Notorious Rhino Poacher & Gang Member, Admiro Chauque, Sentenced To A Record 30 Years In Prison In Mozambique

Photo of convicted rhino poacher Admiro Chauque from The National Administration of Conservation Areas (ANAC), Facebook

Admiro Chauque, a noted rhino poacher and gang member from Mozambique, has been sentenced to 30 years in prison and ordered to pay 28 years’ worth of fines at the rate of 1% of the minimum wage.

The National Administration of Conservation Areas (ANAC) announced the news in a post on its Facebook page, further explaining that Chauque was sentenced by Judge Dr. Jafete Sigoto Fremo in the 6th Section of the Judicial Court of Maputo Province.

Chauque, who operated with a gang of poachers in Magude and Massingir districts, as well as in Kruger National Park in South Africa, was accused of prohibited hunting crimes, association to offend, and carrying illegal weapons.

A resident of Mapulanguene, Magude district, Chauque was arrested on May 3, 2021, marking his latest attempt at illegal rhino poaching. Chauque was reportedly also interrogated by authorities on January 18, 2020, after he and other poachers were apprehended on another case of “illegal activity hunting for a forbidden species.”

As per ANAC, Chauque was “an executor of poaching and organizer of criminals” who would “kill rhinos for illicit enrichment by feeding rhino horn trafficking to Asian countries especially Vietnam and China.”

Saving The Wild also shared the news on its Facebook page, explaining that rhino horn, ivory, and pangolin poachers in Mozambique have consistently received sentences of a minimum of 16 years in prison. Mozambique implemented the minimum sentence in 2017 for poachers of “all protected species.”

“We have just been notified of A RECORD 30 YEAR SENTENCE for a monster of a man,” said Jamie Joseph of Saving The Wild in the post. “He was arrested on May 3, 2021, meaning from arrest to conviction it was less than nine months. Amazing. Now, may Chauque spend the rest of his life rotting in jail.”

As per the organization, there is currently a nine-year minimum for poachers in Zimbabwe. Unfathomably, there is no minimum sentence for poachers in South Africa, despite the government claiming that ‘rhino poaching is a national priority crime.’

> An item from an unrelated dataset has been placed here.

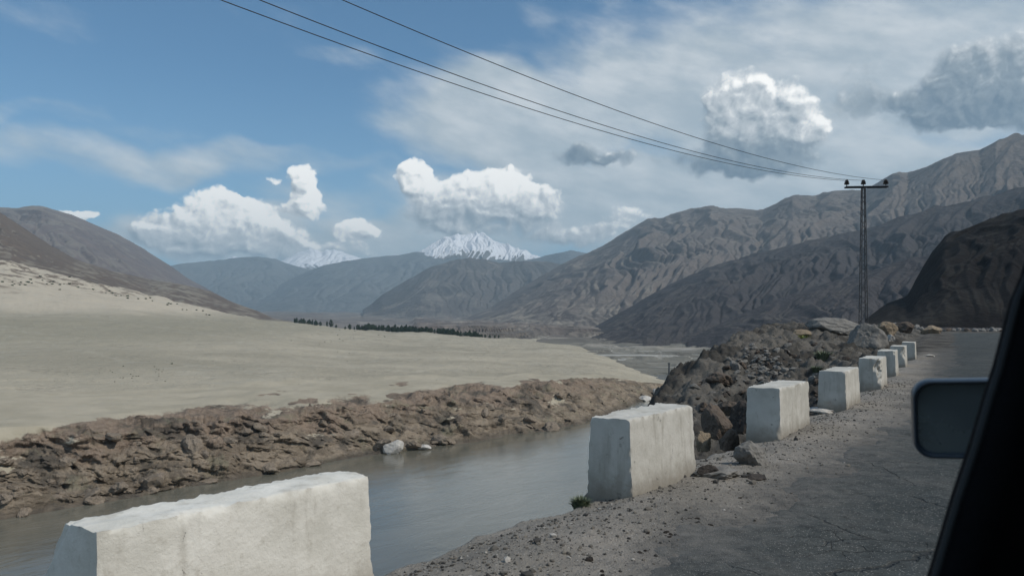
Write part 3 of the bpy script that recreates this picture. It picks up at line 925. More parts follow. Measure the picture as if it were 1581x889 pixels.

“I have lost track of how many times a poacher is given a petty fine and no jail time in South Africa, only to go out and kill more rhinos,” concluded Joseph. “Or, they get slapped with a double digit sentence, only to be out the next year poaching again. In South Africa, it’s nothing but a court circus.”

This landmark conviction is the result of institutional work integrated between the National Administration of Conservation Areas (ANAC), Lubombo Conservation Areas, the Police of the Republic of Mozambique, and the Attorney General’s Office.